----- Data for this task

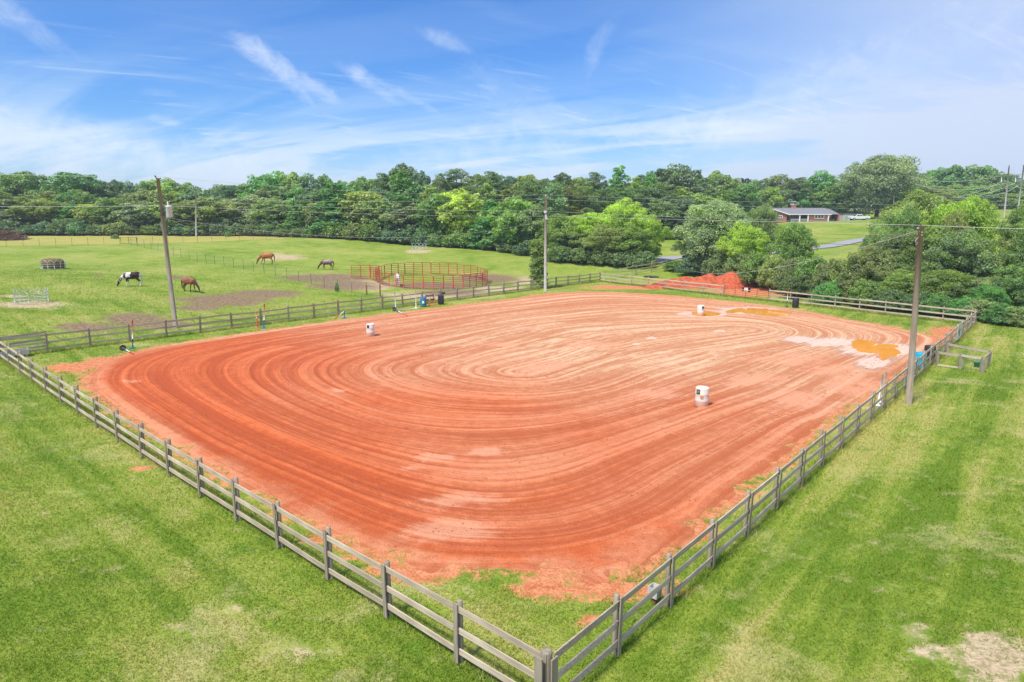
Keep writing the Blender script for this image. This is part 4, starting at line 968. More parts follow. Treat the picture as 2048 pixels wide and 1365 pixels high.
far_pole(1889, 412, 388, 170, 'pale utility pole with a white transformer behind the right trees', 'p1889', .17, 2)
pr = POLE['p1889'][0]; MB().lathe([(.001, -.5), (.3, -.5), (.3, .4), (.001, .5)], 12).build('transformer', M_transf, pr).location = POLE['p1889'][2]-POLE['p1889'][1]+Vector((-.55, 0, -1.4))
r1_, d1 = far_pole(2010, 420, 335, 175, 'left leg pole of the braced power line pair on the right horizon', 'hA', .19, 8)
MB().tube([d1+Vector((0, 0, -2)), d1+Vector((0, 0, .5))], .08, 6).build('top_pin', M_tpost, r1_)
r2_, d2 = far_pole(2036, 420, 330, 165, 'right leg pole of the braced power line pair on the right horizon', 'hB', .19, 12)
cz = at_y(2048, 350, 165).z; c1_ = Vector((at_y(2018, 350, 165).x, 165, cz)); c2_ = Vector((at_y(2075, 350, 165).x, 165, cz)); bb = POLE['hB'][1]
MB().beam(c1_-bb, c2_-bb, .16, .2).build('crossarm', M_galv, r2_)
for xx in (2003, 2031): 
    q0, q1 = at_y(xx, 352, 166)-bb, at_y(xx, 364, 166)-bb; MB().tube([q0, q1], .09, 6).build('insulator', M_whitep, r2_)
MB().tube([at_y(2003, 364, 166)-bb, at_y(2046, 378, 166)-bb], .07, 6).build('brace', M_galv, r2_); MB().tube([at_y(2012, 386, 166)-bb, at_y(2044, 366, 166)-bb], .07, 6).build('brace', M_galv, r2_)
def wire(a, b, sag, label, r=.0085, mat=M_cable, name='power_line'):
    a, b = Vector(a), Vector(b); P_ = [a.lerp(b, i/24)-Vector((0, 0, 4*sag*(i/24)*(1-i/24))) for i in range(25)]
    tag(MB().tube([p-a for p in P_], r, 5, cap=False).build(name, mat), label, 'power line', 'overhead wires').location = a
yl_, ym, yr_ = POLE['left'][1].y, POLE['mid'][1].y, POLE['right'][1].y
A = lambda x_, y_, d_: at_y(x_, y_, d_)
wire(A(-60, 346, 56), A(310, 353, yl_), .1, 'thin wire running off the picture left from the top of the leaning pole', .012)
wire(A(310, 353, yl_), A(1091, 390, ym), .5, 'top wire from the leaning pole to the grey pole')
wire(A(1091, 390, ym), A(2100, 411, 95), .35, 'top wire from the grey pole to the right edge')
wire(A(1091, 399, ym), A(2100, 421, 94), .35, 'second wire from the top, right of the grey pole')
wire(A(-60, 413, 54), A(327, 411.5, yl_), .05, 'bright wire crossing the wood left of the leaning pole', .0105)
wire(A(327, 411.5, yl_), A(1091, 433, ym), .25, 'bright wire between the leaning pole and the grey pole', .0105)
wire(A(1091, 433, ym), A(1840, 451, yr_), .0, 'bright wire from the grey pole to the brown pole on the right')
wire(A(1845, 451, yr_), A(2100, 459, 26), .02, 'wire from the brown pole off the right edge, the upper one', .010)
wire(A(1845, 478, yr_), A(2100, 490, 26), .02, 'wire from the brown pole off the right edge, the middle one', .008, M_cabled)
wire(A(1842, 498, yr_), A(2100, 516, 26), .02, 'wire from the brown pole off the right edge, the lower one', .008, M_cabled)
wire(A(335, 436, yl_), A(1091, 441, ym), 1.7, 'sagging cable from the transformer to the grey pole')
wire(A(392, 402, 140), A(1091, 423, ym), .4, 'faint wire from the thin pale pole to the grey pole', .0105)
wire(A(392, 396, 140), A(1091, 398, ym), .5, 'faint upper wire from the thin pale pole to the grey pole', .0105)
wire(A(1091, 423, ym), A(2100, 448, 98), .4, 'faint wire behind the brown pole, lowest of the long right hand spans', .0105)
g_ = gp(432, 471); g_.z = tz(g_.x, g_.y)+.3
wire(A(334, 437, yl_), A(434, 470, 115), .3, 'pale guy wire slanting down from the transformer to the field')
ga_ = gp(1376, 546); wire(A(1836, 462, yr_), (ga_.x, ga_.y, ga_.z+.4), 1.1, 'pale service wire slanting down from the brown pole to the dirt heap', .012)
wire(A(1595, 467, 120), A(1836, 474, yr_), .0, 'dark wire crossing the house lawn, the upper one', .014, M_cabled)
wire(A(1500, 483, 120), A(1836, 494, yr_), .0, 'dark wire crossing the house lawn, the lower one', .014, M_cabled)
for k, (x0_, y0_, x1_, y1_, sg_, lb) in enumerate(((1818, 352, 2003, 352, 1.5, 'top'), (1830, 368, 2012, 366, 1.8, 'second'), (1835, 384, 2012, 386, 1.4, 'third'))):
    wire(A(x0_, y0_, 210), A(x1_, y1_, 166), sg_, 'sagging %s line left of the braced pole pair on the horizon' % lb, .05)
for k, (x0_, y0_, x1_, y1_, lb) in enumerate(((1910, 396, 2003, 364, 'upper'), (1925, 399, 2031, 366, 'lower'))):
    wire(A(x0_, y0_, 120), A(x1_, y1_, 166), .4, '%s slanting line rising to the braced pole pair' % lb, .04)

# ---------------------------------------------------------------- horses
def capsule(mb, p, q, r0, r1, sx=1., n=12, seg=5):
    """tapered limb with rounded ends; sx squeezes it sideways (along y)"""
    p, q = Vector(p), Vector(q); d = q-p; L = d.length; d = d.normalized() if L > 1e-6 else Vector((0, 0, 1))
    a = d.cross(Vector((0, 1, 0))); a = a.normalized() if a.length > .05 else Vector((1, 0, 0)); b = d.cross(a)
    rings = []
    for i in range(4): t = -math.pi/2+math.pi/2*(i+.2)/4; rings.append((math.sin(t)*r0, math.cos(t)*r0))
    for i in range(seg+1): t = i/seg; rings.append((L*t, r0+(r1-r0)*t))
    for i in range(1, 5): t = math.pi/2*(i-.2)/4; rings.append((L+math.sin(t)*r1, math.cos(t)*r1))
    vs = []
    for z, r in rings:
        for k in range(n):
            th_ = 6.2832*k/n; v = p+d*z+(a*math.cos(th_)+b*math.sin(th_))*r; v.y = p.y+(q.y-p.y)*min(1, max(0, z/max(L, 1e-6)))+(v.y-(p.y+(q.y-p.y)*min(1, max(0, z/max(L, 1e-6)))))*sx; vs.append(v)
    fs = [(i*n+k, i*n+(k+1) % n, (i+1)*n+(k+1) % n, (i+1)*n+k) for i in range(len(rings)-1) for k in range(n)]
    fs += [tuple(range(n))[::-1], tuple((len(rings)-1)*n+k for k in range(n))]; mb.add(vs, fs, True)
def remeshed(mb, name, voxel, smooth=4):
    o = mb.build('tmp', M_bark); r = o.modifiers.new('r', 'REMESH'); r.mode = 'VOXEL'; r.voxel_size = voxel; s_ = o.modifiers.new('s', 'SMOOTH'); s_.iterations = smooth; s_.factor = .6
    dg = bpy.context.evaluated_depsgraph_get(); me = bpy.data.meshes.new_from_object(o.evaluated_get(dg)); me.name = name
    bpy.data.objects.remove(o); me.polygons.foreach_set('use_smooth', [True]*len(me.polygons)); return me
def horse_body(st):
    """grazing horse, nose towards +x; st = fore/aft offsets of the four feet"""
    mb = MB(); c = lambda *a, **k: capsule(mb, *a, **k)
    c((-.50, 0, 1.16), (.25, 0, 1.12), .335, .325, sx=.80); c((-.25, 0, 1.04), (.30, 0, 1.02), .30, .30, sx=.86)
    c((-.66, 0, 1.20), (-.45, 0, 1.22), .27, .29, sx=.85); c((.30, 0, 1.14), (.52, 0, 1.14), .32, .25, sx=.76); c((.42, 0, 1.32), (.10, 0, 1.36), .11, .10, sx=.8)
    c((.48, 0, 1.20), (.92, 0, .80), .235, .15, sx=.58); c((.92, 0, .80), (1.13, 0, .56), .155, .115, sx=.55)
    c((1.12, 0, .56), (1.20, 0, .38), .125, .115, sx=.62); c((1.20, 0, .40), (1.30, 0, .12), .095, .062, sx=.70); c((1.31, 0, .14), (1.33, 0, .08), .062, .05, sx=.8)
    for s_, dx in ((-1, st[0]), (1, st[1])):
        y = s_*.15; c((.42, y, 1.0), (.40+dx*.35, y, .72), .15, .085, sx=.8); c((.40+dx*.35, y, .74), (.40+dx*.65, y, .44), .08, .052); c((.40+dx*.65, y, .44), (.40+dx, y, .12), .05, .034); c((.40+dx, y, .13), (.44+dx, y, .03), .038, .052)
    for s_, dx in ((-1, st[2]), (1, st[3])):
        y = s_*.15; c((-.56, y, 1.06), (-.50+dx*.2, y, .80), .20, .12, sx=.7); c((-.50+dx*.2, y, .80), (-.72+dx*.6, y, .50), .105, .058); c((-.72+dx*.6, y, .50), (-.68+dx, y, .13), .055, .036); c((-.68+dx, y, .14), (-.64+dx, y, .03), .040, .055)
    for s_ in (-1, 1): c((1.06, s_*.07, .62), (1.02, s_*.10, .72), .035, .010)
    return remeshed(mb, 'body', .026)
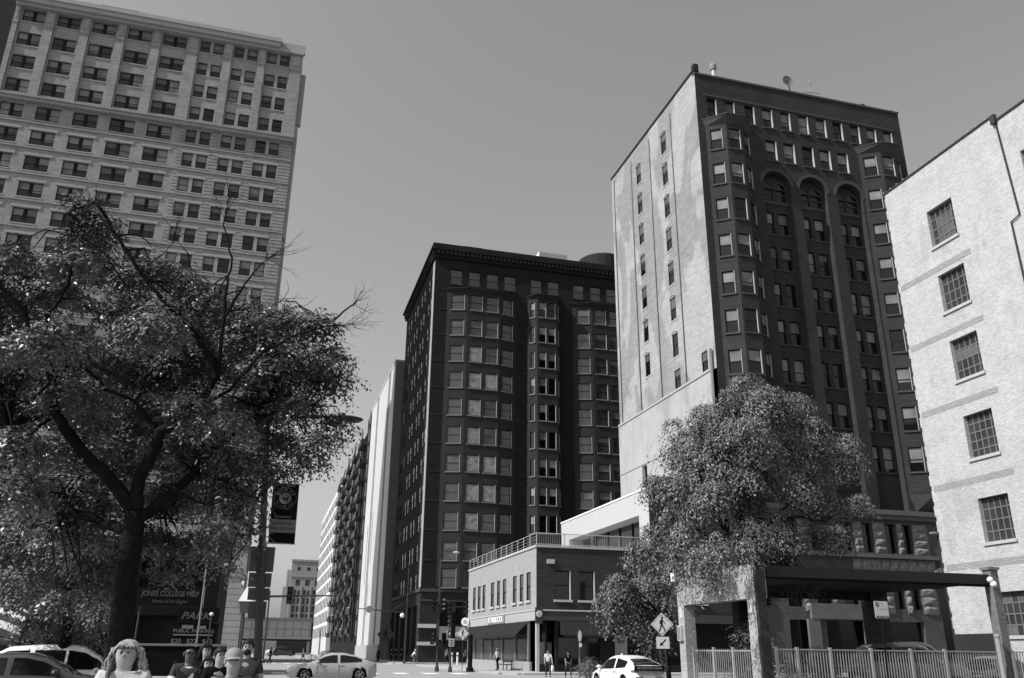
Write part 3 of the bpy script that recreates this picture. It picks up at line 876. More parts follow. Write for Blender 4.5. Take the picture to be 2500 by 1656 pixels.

----------

Copy out every line from the records that has the word "More".

Correct output:
Keep writing the Blender script for this image. This is part 4, starting at line 968. More parts follow. Treat the picture as 2048 pixels wide and 1365 pixels high.
Write part 3 of the bpy script that recreates this picture. It picks up at line 876. More parts follow. Write for Blender 4.5. Take the picture to be 2500 by 1656 pixels.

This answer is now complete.